Saturday, March 8, 2008

Will Penny by Tom Gries

Will Penny by Tom Gries (and Bob Thomas)
Ballantine U5134, Copyright 1968

"What do I know about love?"-Will Penny

There are times when someone will mention a western movie to me and I’d answer, “Oh, that one is on my top-ten list of favorite westerns.” But in reality I’ll say that to well over ten or even twenty movies, so lately I am careful about say things like “that’s my favorite this-and-that….” Which brings me to Will Penny and I’ll leave how high this western film is rated to others. But there was a novelization written for the film and now I have a new respect for books written after movies are filmed.

I usually don’t read film novelizations, but when I found this one I had to give it a go. The story of an old cowpoke that finds love while trying to protect a mother and her young boy is just as strong in words as it is on film. Lonely Will Penny battles with this new discovery of love and family, something he has never known or felt. There is the heartwarming friendship between the cowhands; Penny, Dutchy and Blue. The pages capture the freedom they share and the way of life they love. We can smell the fresh, cold mountain air and snuggle in the warmth of the mountain cabin.

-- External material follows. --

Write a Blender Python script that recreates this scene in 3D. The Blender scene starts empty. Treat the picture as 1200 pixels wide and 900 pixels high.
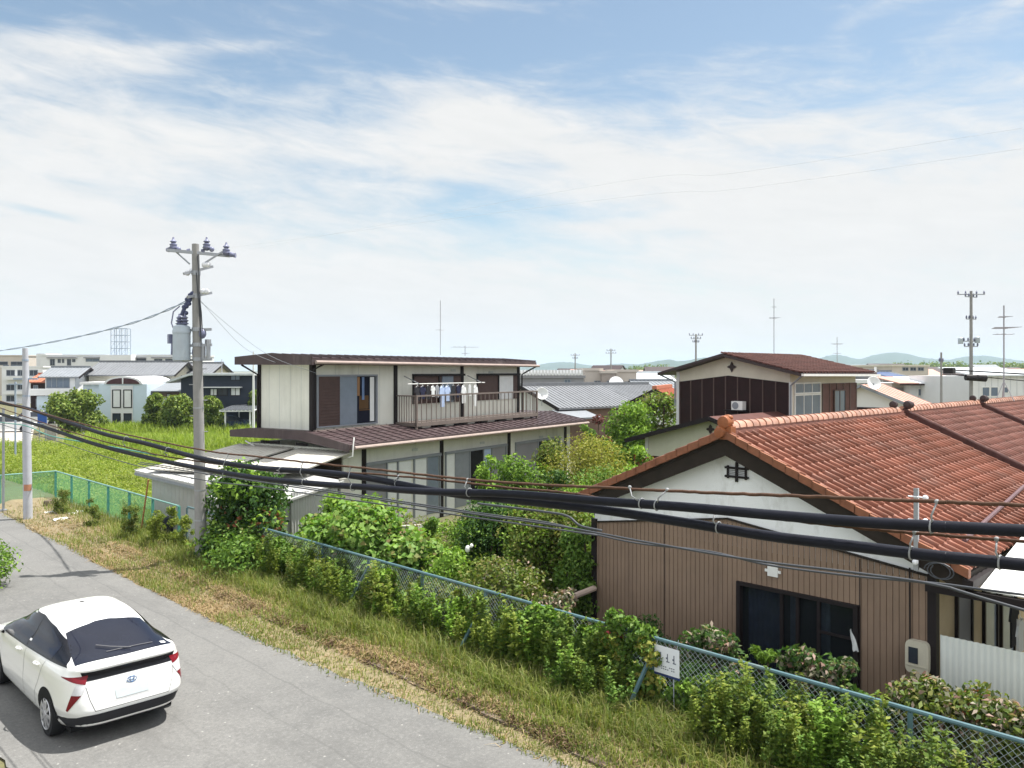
import bpy, math, random
import numpy as np
from mathutils import Vector, Matrix
from mathutils.bvhtree import BVHTree

S = bpy.context.scene
COL = S.collection
R = math.radians
SQ = math.sqrt(2)
EYE, HZ, F = 5.2, 434.0, 950.0

# ------------------------------------------------------------------ camera, world, sun, exposure
cam = bpy.data.cameras.new("camera")
cam.sensor_width = 36
cam.lens = F / 1200 * 36
cam.shift_y = -(450 - HZ) / 1200
cam.clip_start = 0.05
cam.clip_end = 20000
camo = bpy.data.objects.new("camera", cam)
camo.location = (0, 0, EYE)
camo.rotation_euler = (R(90), 0, R(-45))
COL.objects.link(camo)
S.camera = camo

SUN_EL, SUN_R, SUN_D = 68.0, 0.93, 0.36          # elevation; horizontal direction to the sun: right, depth
sx, sy = (SUN_D + SUN_R) / SQ, (SUN_D - SUN_R) / SQ
n_ = math.hypot(sx, sy)
sx, sy = sx / n_, sy / n_
sd = Vector((sx * math.cos(R(SUN_EL)), sy * math.cos(R(SUN_EL)), math.sin(R(SUN_EL))))
sun = bpy.data.lights.new("sun", "SUN")
sun.energy = 4.8
sun.angle = R(0.5)
sun.color = (1.0, 0.965, 0.9)
suno = bpy.data.objects.new("sun", sun)
suno.rotation_euler = sd.to_track_quat('Z', 'Y').to_euler()
suno.location = (0, 0, 60)
COL.objects.link(suno)

S.view_settings.view_transform = 'Standard'
S.view_settings.look = 'None'
S.view_settings.exposure = 0.95
S.view_settings.gamma = 1
S.view_settings.use_curve_mapping = False
S.render.engine = 'CYCLES'
S.cycles.max_bounces = 6
S.cycles.diffuse_bounces = 3
S.cycles.glossy_bounces = 3
S.cycles.transparent_max_bounces = 12
S.cycles.transmission_bounces = 4
S.cycles.use_denoising = True

world = bpy.data.worlds.new("World")
S.world = world
world.use_nodes = True
wt = world.node_tree
wt.nodes.clear()


def nmath(nt, op, a, b=None, c=None, clamp=False):
    n = nt.nodes.new('ShaderNodeMath')
    n.operation = op
    n.use_clamp = clamp
    for i, v in enumerate((a, b, c)):
        if v is None:
            continue
        if isinstance(v, (int, float)):
            n.inputs[i].default_value = v
        else:
            nt.links.new(v, n.inputs[i])
    return n.outputs[0]


def sky_world():
    nt = wt
    L = nt.links.new
    m = lambda *a, **k: nmath(nt, *a, **k)
    tc = nt.nodes.new('ShaderNodeTexCoord')
    sp = nt.nodes.new('ShaderNodeSeparateXYZ')
    L(tc.outputs['Generated'], sp.inputs[0])
    x, y, z = sp.outputs
    r = m('MULTIPLY', m('SUBTRACT', x, y), 1 / SQ)
    d = m('MULTIPLY', m('ADD', x, y), 1 / SQ)
    az = m('ARCTAN2', r, d)
    hyp = m('MAXIMUM', m('SQRT', m('ADD', m('MULTIPLY', x, x), m('MULTIPLY', y, y))), 0.001)
    v = m('MAXIMUM', m('DIVIDE', z, hyp), 0.0)

    def noise(au, av, shear, off, detail=7, rough=0.6, dist=0.4):
        cb = nt.nodes.new('ShaderNodeCombineXYZ')
        L(m('MULTIPLY', az, au), cb.inputs[0])
        L(m('ADD', m('MULTIPLY', v, av), m('MULTIPLY', az, shear)), cb.inputs[1])
        cb.inputs[2].default_value = off
        n = nt.nodes.new('ShaderNodeTexNoise')
        n.inputs['Scale'].default_value = 1.0
        n.inputs['Detail'].default_value = detail
        n.inputs['Roughness'].default_value = rough
        n.inputs['Distortion'].default_value = dist
        L(cb.outputs[0], n.inputs['Vector'])
        return n.outputs[0]

    def blob(px, py, su, sv, slope, amp):
        u0 = math.atan((px - 600) / F)
        v0 = (HZ - py) / F * math.cos(u0)
        du = m('SUBTRACT', az, u0)
        dv = m('SUBTRACT', m('SUBTRACT', v, v0), m('MULTIPLY', du, slope))
        a = m('DIVIDE', du, su / F)
        b = m('DIVIDE', dv, sv / F)
        e = m('MULTIPLY', m('ADD', m('MULTIPLY', a, a), m('MULTIPLY', b, b)), -1.0)
        return m('MULTIPLY', m('EXPONENT', e), amp)

    n1 = noise(4.0, 13.0, 1.2, 3.1, 8, 0.62, 0.8)
    n2 = noise(11.0, 42.0, 5.0, 9.7, 7, 0.65, 0.5)
    n3 = noise(2.0, 5.0, 0.3, 1.3, 3, 0.5, 0.2)
    # wisps made of noise, gathered where the clouds stand
    base = m('MULTIPLY', m('SUBTRACT', 0.40, v, clamp=False), 2.75)
    dens = m('ADD', base, m('MULTIPLY', m('SUBTRACT', n1, 0.5), 1.35))
    dens = m('ADD', dens, m('MULTIPLY', m('SUBTRACT', n2, 0.5), 1.0))
    dens = m('ADD', dens, m('MULTIPLY', m('SUBTRACT', n3, 0.5), 0.35))
    for b in BLOBS:
        dens = m('ADD', dens, blob(*b))
    mr = nt.nodes.new('ShaderNodeMapRange')
    mr.interpolation_type = 'SMOOTHSTEP'
    L(dens, mr.inputs['Value'])
    mr.inputs['From Min'].default_value = -0.12
    mr.inputs['From Max'].default_value = 0.90
    sky = nt.nodes.new('ShaderNodeTexSky')
    sky.sky_type = 'NISHITA'
    sky.sun_disc = False
    sky.sun_elevation = R(SUN_EL)
    sky.sun_rotation = math.atan2(sx, sy)
    sky.air_density = 1.0
    sky.dust_density = 1.0
    sky.ozone_density = 1.6
    gain = nt.nodes.new('ShaderNodeMix')
    gain.data_type = 'RGBA'
    gain.blend_type = 'MULTIPLY'
    gain.inputs['Factor'].default_value = 1
    L(sky.outputs[0], gain.inputs['A'])
    gain.inputs['B'].default_value = SKY_GAIN
    cl = nt.nodes.new('ShaderNodeMix')
    cl.data_type = 'RGBA'
    cl.inputs['A'].default_value = CLOUD_A
    cl.inputs['B'].default_value = CLOUD_B
    L(n2, cl.inputs['Factor'])
    mx = nt.nodes.new('ShaderNodeMix')
    mx.data_type = 'RGBA'
    L(mr.outputs[0], mx.inputs['Factor'])
    L(gain.outputs['Result'], mx.inputs['A'])
    L(cl.outputs['Result'], mx.inputs['B'])
    # unseen sky overhead and behind the viewer, brightened to fill the shaded walls
    back = nt.nodes.new('ShaderNodeMapRange')
    back.interpolation_type = 'SMOOTHSTEP'
    L(m('MAXIMUM', m('MULTIPLY', m('ABSOLUTE', az), 0.55), v), back.inputs['Value'])
    back.inputs['From Min'].default_value = 0.52
    back.inputs['From Max'].default_value = 1.1
    mx2 = nt.nodes.new('ShaderNodeMix')
    mx2.data_type = 'RGBA'
    L(back.outputs[0], mx2.inputs['Factor'])
    L(mx.outputs['Result'], mx2.inputs['A'])
    mx2.inputs['B'].default_value = (6.6, 6.75, 6.9, 1)
    bg = nt.nodes.new('ShaderNodeBackground')
    bg.inputs['Strength'].default_value = 0.1
    L(mx2.outputs['Result'], bg.inputs['Color'])
    out = nt.nodes.new('ShaderNodeOutputWorld')
    L(bg.outputs[0], out.inputs[0])


SKY_GAIN = (0.92, 0.89, 0.78, 1)
CLOUD_A = (4.15, 4.2, 4.2, 1)
CLOUD_B = (4.95, 4.92, 4.86, 1)
# px, py, half sizes in px, slope, amount  (directions of cloud banks in the sky)
BLOBS = [
    (80, 62, 130, 26, 0.10, 0.55), (120, 20, 60, 22, 0.5, 0.25), (260, 55, 120, 10, 0.18, 0.30),
    (200, 165, 260, 40, 0.04, 0.45), (560, 140, 80, 32, -0.20, 0.50), (520, 195, 60, 20, 0.1, 0.35),
    (700, 185, 190, 34, -0.22, 0.50), (930, 160, 110, 16, -0.05, 0.38), (700, 265, 60, 7, 0.0, 0.30),
    (950, 225, 240, 55, -0.10, 0.28), (1150, 215, 110, 40, 0.35, 0.22),
    (150, 300, 300, 60, -0.22, 0.25),
    (570, 245, 90, 36, 0.0, -0.34), (680, 290, 120, 30, 0.0, -0.20), (400, 195, 120, 14, 0.0, -0.15),
    (560, 4, 80, 10, 0, 0.5), (1190, 5, 50, 14, 0.2, 0.4), (1000, 24, 34, 14, 0.4, 0.25),
    (600, 60, 420, 36, 0.0, -0.25), (40, 247, 45, 5, -0.14, -0.45),
]
sky_world()


# ------------------------------------------------------------------ placing: rays of the survey camera at (0, 0, EYE)
def k_of(px):
    return (px - 600) / F


def rd(r, d, z=0.0):
    return Vector(((d + r) / SQ, (d - r) / SQ, z))


def at_d(px, d, z=0.0):
    return rd(k_of(px) * d, d, z)


def z_at(py, d):
    return EYE - (py - HZ) * d / F


def on_x(px, X):
    k = k_of(px)
    d = X * SQ / (1 + k)
    return rd(k * d, d), d


def on_x3(px, py, X):
    p, d = on_x(px, X)
    p.z = z_at(py, d)
    return p


def on_y3(px, py, Y):
    k = k_of(px)
    d = Y * SQ / (1 - k)
    p = rd(k * d, d)
    p.z = z_at(py, d)
    return p


class Fr:
    """a building's own frame: a runs along its front, b goes back into it"""

    def __init__(s, px, d, ang, off=(0, 0)):
        s.r0, s.d0 = k_of(px) * d, d
        c, n = math.cos(R(ang)), math.sin(R(ang))
        s.u, s.w = (c, n), (-n, c)
        s.r0 += off[0] * s.u[0] + off[1] * s.w[0]
        s.d0 += off[0] * s.u[1] + off[1] * s.w[1]

    def p(s, a, b, z):
        return rd(s.r0 + a * s.u[0] + b * s.w[0], s.d0 + a * s.u[1] + b * s.w[1], z)

    def a_of(s, px, b=0):
        k = k_of(px)
        r, d = s.r0 + b * s.w[0], s.d0 + b * s.w[1]
        return (k * d - r) / (s.u[0] - k * s.u[1])

    def b_of(s, px, a=0):
        k = k_of(px)
        r, d = s.r0 + a * s.u[0], s.d0 + a * s.u[1]
        return (k * d - r) / (s.w[0] - k * s.w[1])

    def z_of(s, py, a, b=0):
        return z_at(py, s.d0 + a * s.u[1] + b * s.w[1])

    def rect(s, x0, y0, x1, y1, b=0):
        a0, a1 = s.a_of(x0, b), s.a_of(x1, b)
        am = (a0 + a1) / 2
        return a0, a1, s.z_of(y1, am, b), s.z_of(y0, am, b)

    def rect_b(s, x0, y0, x1, y1, a=0):
        b0, b1 = s.b_of(x0, a), s.b_of(x1, a)
        bm = (b0 + b1) / 2
        return b0, b1, s.z_of(y1, a, bm), s.z_of(y0, a, bm)


class Grid:
    """frame along world axes"""

    def p(s, a, b, z):
        return Vector((a, b, z))


G = Grid()

# ------------------------------------------------------------------ mesh building
WL = {}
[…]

Thrown in the story are some crazy inbreed villains that provide some good western action; and I can’t help but enjoy reliving the story through the pages of the novel.

But of course the strength of the story is Will Penny finding something he never had or felt. Love. The love he found with Catherine and family bond discovered with Button. And yet he has to let it go, because to Will Penny love cannot survive in his world. He realizes that a time for a woman’s love and family has past for him. He has limitations now because of his age, and life would be harder and more uncertain. Will Penny don’t risk the chance, and walks away.

"A man can't change, not when he's lived one way most of fifty years. I came closer with you than I ever done, I wish it woulda happened long ago. It's too late for me."

All that was wonderful in the movie is captured in the novel. I may have enjoyed it so much because the movie was exceptional, I’ll never know since I saw the film first. But I do picture Charlton Heston as Will Penny and Joan Hackett as Catherine when I read it, and why not they were terrific. I certainly enjoyed this enough, to take a chance and read more novelizations of films. As for Tom Gries, the writer and director of the movie, he created a magnificent western film and a memorable western character in Will Penny.

There is even a statue of the Will Penny character in the National Cowboy Hall of Fame in Oklahoma.


Anonymous said...

Hey August!

Where'd you go?

John Hocking

Andrew Byers said...


Hope all is well there and that you return to blogging soon. I definitely miss your insightful reviews.